Federated Farmers (among others) have been highly critical of the science used to measure and calculate nutrient discharges from farms and, in particular, use of the Overseer model. Originally designed to assess fertiliser requirements and nutrient flows around farm systems, Overseer is now in its 6th version, and being utilised in a much broader way.

In addition to a wider range of farm types and systems, Overseer is now being used by many regional councils (including Horizons) as the primary tool for calculating nutrient runoff. However, there are many variables that affect the amount of nitrogen a farm system leaches and, depending on the adequacy of the information being inputted, Overseer can give differences in leaching losses of ±20%.[4] 

This level of potential inaccuracy could represent issues going forward, especially in terms of enforcement of nutrient limits. If a farmer is prosecuted for exceeding nutrient allowances, it could be difficult to prove given the significant variability seen in Overseer results.


What will the decision mean in practice?

The One Plan reflects the move towards catchment-based water management that seeks to manage the effects of all land uses and activities within that catchment. The One Plan has already been a source of guidance for other regional councils around New Zealand.
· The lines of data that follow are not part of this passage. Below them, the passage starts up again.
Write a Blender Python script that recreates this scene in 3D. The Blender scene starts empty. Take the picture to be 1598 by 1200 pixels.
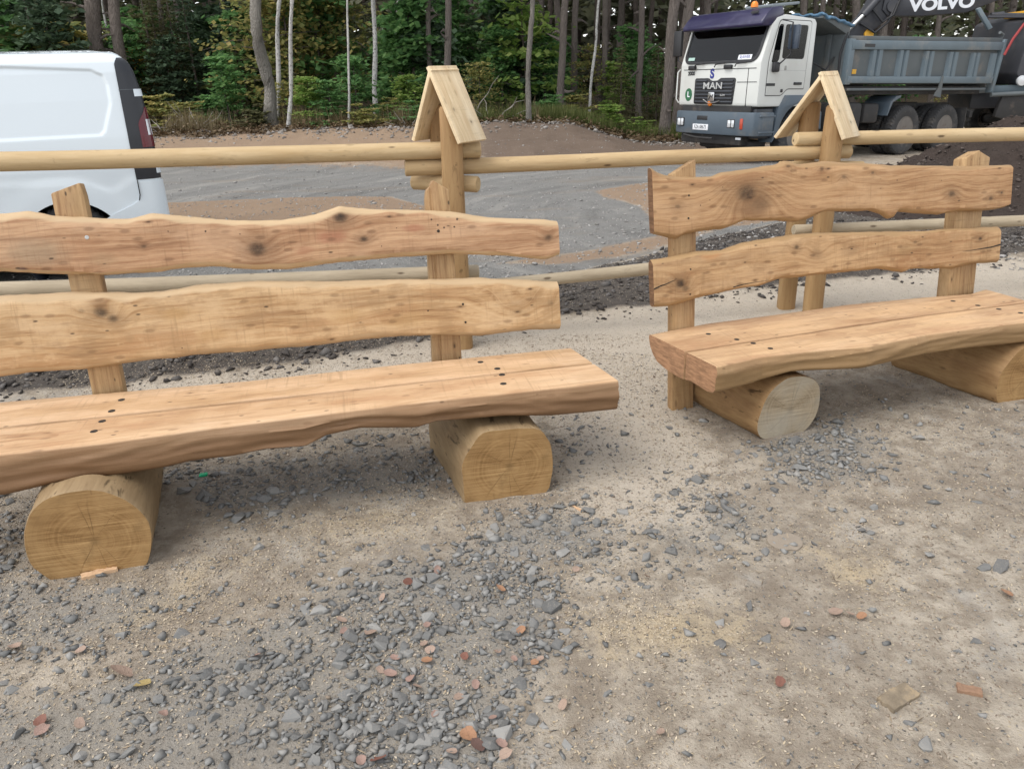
import bpy, bmesh, math, random
import numpy as np
from mathutils import Vector, Matrix, noise as mnoise

S = bpy.context.scene
COL = S.collection
rng = np.random.default_rng(7)
random.seed(7)

# ------------------------------------------------------------------ camera
def make_camera():
    cd = bpy.data.cameras.new('camera'); co = bpy.data.objects.new('camera', cd)
    COL.objects.link(co)
    p, r = math.radians(22.0), math.radians(2.0)
    F = Vector((0, math.cos(p), -math.sin(p))); R0 = Vector((1, 0, 0)); U0 = Vector((0, math.sin(p), math.cos(p)))
    R = R0 * math.cos(r) - U0 * math.sin(r); U = U0 * math.cos(r) + R0 * math.sin(r)
    m = Matrix((R, U, -F)).transposed().to_4x4(); m.translation = (0, 0, 1.6)
    co.matrix_world = m
    cd.sensor_width = 36.0; cd.lens = 36.0 * 1200 / 1598
    cd.clip_start = 0.05; cd.clip_end = 2000
    S.camera = co
make_camera()

# ------------------------------------------------------------------ world, sun, exposure
SUN_EL, SUN_AZ = math.radians(60), math.radians(238)      # azimuth measured clockwise from +Y
W = bpy.data.worlds.new('World'); S.world = W; W.use_nodes = True
nt = W.node_tree; nt.nodes.clear()
sky = nt.nodes.new('ShaderNodeTexSky'); sky.sky_type = 'NISHITA'; sky.sun_disc = False
sky.sun_elevation = SUN_EL; sky.sun_rotation = SUN_AZ
sky.air_density = 1.0; sky.dust_density = 1.0; sky.ozone_density = 1.0
hs = nt.nodes.new('ShaderNodeHueSaturation'); hs.inputs['Saturation'].default_value = 0.22
bg = nt.nodes.new('ShaderNodeBackground'); bg.inputs['Strength'].default_value = 0.15
wo = nt.nodes.new('ShaderNodeOutputWorld')
nt.links.new(sky.outputs[0], hs.inputs['Color']); nt.links.new(hs.outputs[0], bg.inputs['Color']); nt.links.new(bg.outputs[0], wo.inputs['Surface'])
sd = bpy.data.lights.new('sun', 'SUN'); sd.energy = 1.0; sd.angle = math.radians(40); sd.color = (1.0, 0.95, 0.88)
so = bpy.data.objects.new('sun', sd); COL.objects.link(so)
dirv = Vector((math.sin(SUN_AZ) * math.cos(SUN_EL), math.cos(SUN_AZ) * math.cos(SUN_EL), math.sin(SUN_EL)))
so.rotation_euler = dirv.to_track_quat('Z', 'Y').to_euler()
S.view_settings.view_transform = 'Standard'; S.view_settings.look = 'None'
S.view_settings.gamma = 1.0; S.view_settings.use_curve_mapping = False
S.view_settings.exposure = 1.0
S.render.engine = 'CYCLES'
S.cycles.max_bounces = 8; S.cycles.diffuse_bounces = 5; S.cycles.glossy_bounces = 3
S.cycles.transparent_max_bounces = 6; S.cycles.transmission_bounces = 4

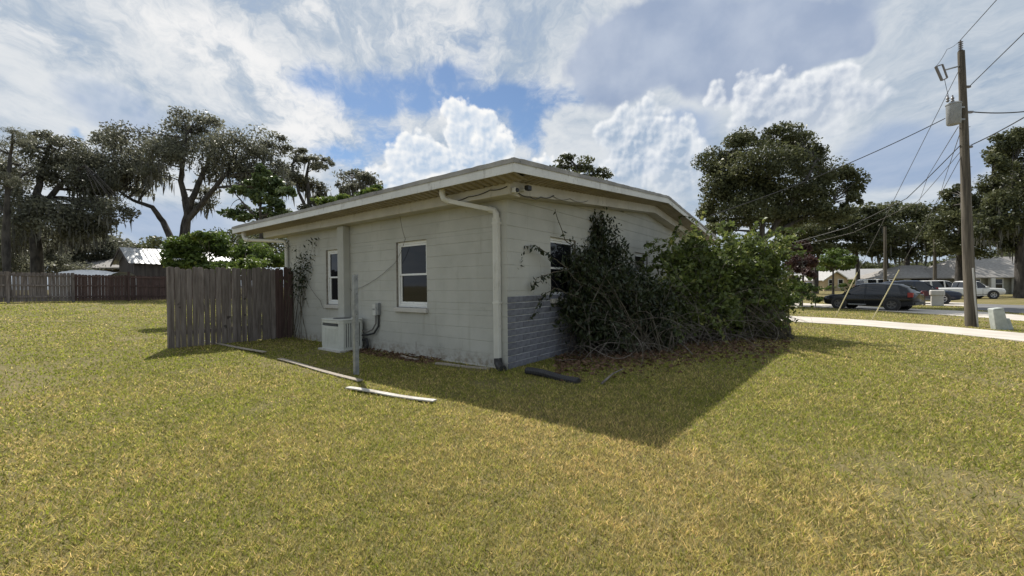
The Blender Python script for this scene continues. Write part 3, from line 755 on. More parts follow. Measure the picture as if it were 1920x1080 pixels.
# steel post in the lawn
pb_ = gnd(668, 703); post = empty('steel_post', (pb_.x, pb_.y, 0), HR); tag(post, 'bare galvanised steel channel post standing in the lawn before the condenser', 'post')
mb = MB(); mb.box(-0.03, 0.03, -0.032, -0.026, -0.3, 1.49); mb.box(-0.032, -0.026, -0.0258, 0.03, -0.3, 1.488); mb.box(0.026, 0.032, -0.0258, 0.03, -0.3, 1.488)
mb.build('channel', M['galv'], post)
for z in (1.42, 1.2, 0.9, 0.5): MB().lathe([(0.0, -0.0335), (0.006, -0.0335), (0.006, -0.031)], 8, (0, 0, z), 'y').build('bolt_hole', M['black_plastic'], post)

# boards lying in the grass
def board(a, b, w, t, mat, label, z=0.0, tilt=0.0):
    d = (b - a); L_ = d.length; o = empty('board', ((a + b) / 2 + Vector((0, 0, z))), atan2(d.y, d.x))
    n = 10; mb = MB(); vs = []; fs = []
    for i in range(n + 1):
        x = -L_ / 2 + L_ * i / n; yo_ = 0.003 * sin(i * 0.7); zz = 0.006 * sin(i * 0.55 + 1) + tilt * (i / n)
        vs += [(x, -w / 2 + yo_, zz), (x, w / 2 + yo_, zz), (x, w / 2 + yo_, zz + t), (x, -w / 2 + yo_, zz + t)]
    for i in range(n):
        k = i * 4
        fs += [(k + j, k + (j + 1) % 4, k + 4 + (j + 1) % 4, k + 4 + j) for j in range(4)]
    fs += [(3, 2, 1, 0), (n * 4, n * 4 + 1, n * 4 + 2, n * 4 + 3)]
    mb.add(vs, fs); bpy.data.objects.remove(o)
    o = mb.build('board', mat); o.location = (a + b) / 2 + Vector((0, 0, z)); o.rotation_euler = (0, 0, atan2(d.y, d.x))
    return tag(o, label, 'board', 'boards edging the old flower bed')
board(gnd(368, 636), gnd(496, 665), 0.08, 0.014, M['board'], 'weathered grey board lying at the foot of the picket fence', 0.015)
board(gnd(524, 675), gnd(676, 717), 0.08, 0.014, M['board'], 'long bleached board in the grass behind the steel post', 0.015)
board(gnd(652, 731), gnd(815, 756), 0.075, 0.014, M['board_white'], 'white painted board lying in the sunlit grass, nearest of three', 0.02)
board(HM @ Vector((-0.35, 1.25, 0)), HM @ Vector((-0.16, 0.25, 0)), 0.05, 0.03, M['board'], 'thin bare batten lying along the wall base by the downspout', 0.0)
board(HM @ Vector((-0.28, 2.25, 0)), HM @ Vector((-0.33, 1.75, 0)), 0.05, 0.03, M['board'], 'short bare stick on the soil below the near window', 0.01)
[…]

This can already been seen in other regional plans, such as the Canterbury Land and Water Regional Plan, which also seeks to manage nutrient discharges from agricultural activities by setting nutrient discharge limits.

The One Plan recognises the significant impact that nutrient discharges from agricultural activities can have on water quality and the growing scepticism that voluntary measures to mitigate nutrient discharges, whilst well intended, will not significantly reduce nutrient discharges without having measurable and enforceable standards in a regional plan.

However, whilst councils will have enforceable standards, the ease of enforcing those standards could be very difficult, given the potential for variability in results from the Overseer model. This has the potential to result in litigation, a result regional councils are seeking to avoid.

There is no doubt that compliance with the One Plan will increase the costs of agricultural activities for some operators in the region. However, many argue that this is no different from other businesses that discharge contaminants and require resource consents to do so, and is therefore just another cost of doing business.

We now await the High Court decision to see if the approach of the Environment Court is upheld.



[1] One Plan Decision Version: Part 5- Surface water quality- non-point source discharges [5-2].

[2] Ibid, at[5-7].

[3] Ibid, at[5-9].

[4] One Plan S42A Report- “Concerning Water Quality”, Dr Stewart Ledgard, at p4. 

 

 


 

Disclaimer: This is a brief sumamry for information purposes only and is not legal advice.